Official documents link training, placement, strict strikes, and security drills in East Turkistan.
Chinese authorities expand training and security measures in East Turkistan
Summary: Official documents tie training, placement, and security drills to stability policy.
By The East Turkistan Post Staff | March 17, 2026
East Turkistan, what Beijing calls ‘Xinjiang (New Territory),’ has seen Chinese authorities expand programmes described as “training” (培训), “placement” (安置), and “strict legal strikes” (依法严打) as part of a broader stability campaign, according to official Chinese documents from 2024 to 2026. The developments matter because they combine social management, employment policy, and armed security activity in a way that raises questions under international human rights standards.
The reviewed materials come from the Chinese Ministry of Justice and provincial-level government outlets. Chinese officials present the measures as lawful responses to “extremist thoughts,” separatism, and terrorism, while the documents provide limited detail on oversight, consent, or independent review.
Training and placement policies
An MOJ document on East Turkistan’s legal and stability work says authorities should deepen “de-extremification” and “educate and save” people influenced by extremist thoughts, while also securing “ideological stability” and livelihoods. The same text links these efforts to “stabilising the borders” and strengthening what officials describe as long-term security management.
Later statements from senior Chinese security and legal officials repeat similar language. A 2024 report said officials should “firmly hold social stability as the foremost task” and improve work related to employment, family stability, and public order. In those materials, “placement” appears alongside job schemes and social management for people identified by officials as vulnerable to instability.
The public record reviewed here does not explain how participation is determined or what safeguards exist against coercion. International legal standards, including protections against forced labour and arbitrary detention, require that such programmes be voluntary, necessary, and independently reviewable.
Strict-strike language
The same official documents repeatedly call for “precise legal strikes” and an “unshakable high-pressure strict-strike posture” against violent terrorism, separatism, and religious extremism. Chinese officials describe these measures as lawful and necessary for public order, but the available texts do not provide information on trial standards, appeal rights, or external monitoring.
One MOJ article says authorities should “maintain the high-pressure strict-strike posture without wavering.” That language is significant because it presents punitive action not as a temporary campaign, but as a continuing governance method tied to stability management.
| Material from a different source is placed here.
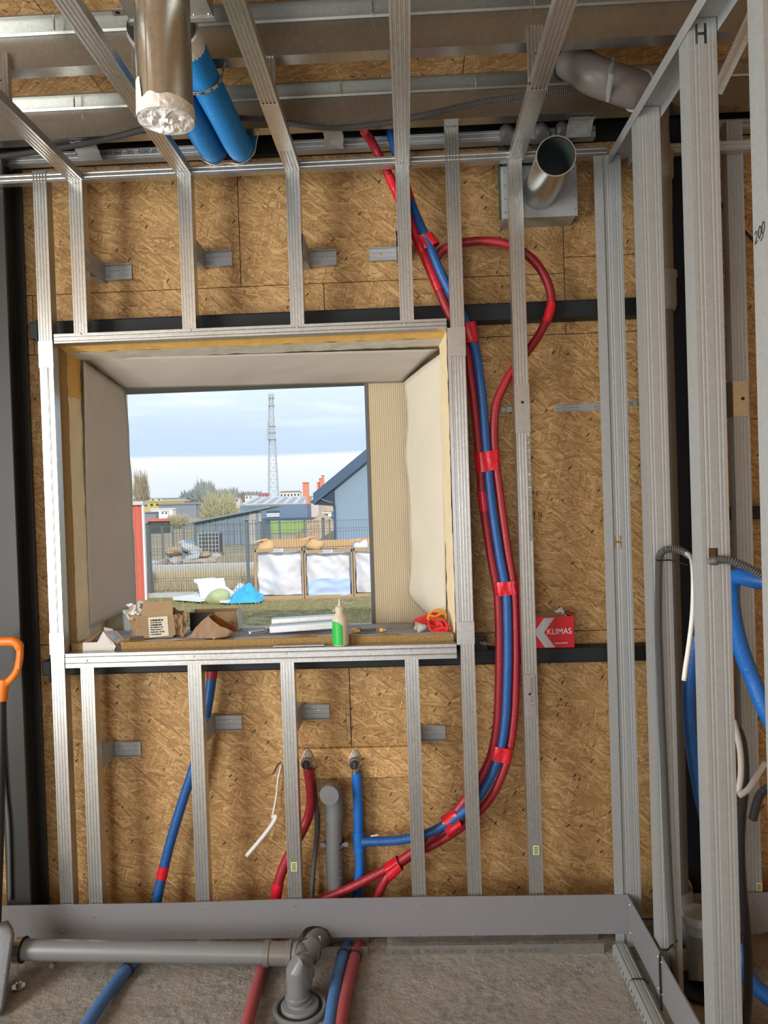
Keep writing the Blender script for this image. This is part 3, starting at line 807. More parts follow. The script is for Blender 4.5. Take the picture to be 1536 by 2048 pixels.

Security drills and military display
At the same time, Xinjiang authorities have staged large armed exercises under the title “Anti-Terror Deterrence-2025.” A provincial report said one drill involved 4,000 personnel from military, armed police, border inspection, public security, and production-construction units.
The official descriptions said the exercises included scenarios such as joint border interception, preventing infiltration, urban encirclement, and blocking illegal crossings. A separate 2025 report said the purpose was to improve command capacity and demonstrate determination to combat violent terrorism. Chinese state media present these drills as routine security preparation.
International humanitarian law restricts the use of military force in ways that may affect civilians, and human rights bodies have called for independent access to East Turkistan to assess conditions directly. Such access remains limited, leaving outside analysis dependent on official texts, satellite evidence, and secondary reporting.
Human rights questions
Taken together, the documents suggest a policy framework in which training, placement, legal punishment, and armed drills are linked under one stability agenda. That structure is notable because it blends social policy with security enforcement and uses highly coercive language to describe ordinary governance tasks.
China rejects criticism of its East Turkistan policies and says it is combating terrorism and promoting development. The available official documents, however, do not address the safeguards that international law expects when states combine employment policy, ideological work, and security operations in the same administrative system.
The East Turkistan Post is an independent news publication. All claims are attributed to their respective sources. Access restrictions inside East Turkistan limit independent on-the-ground verification.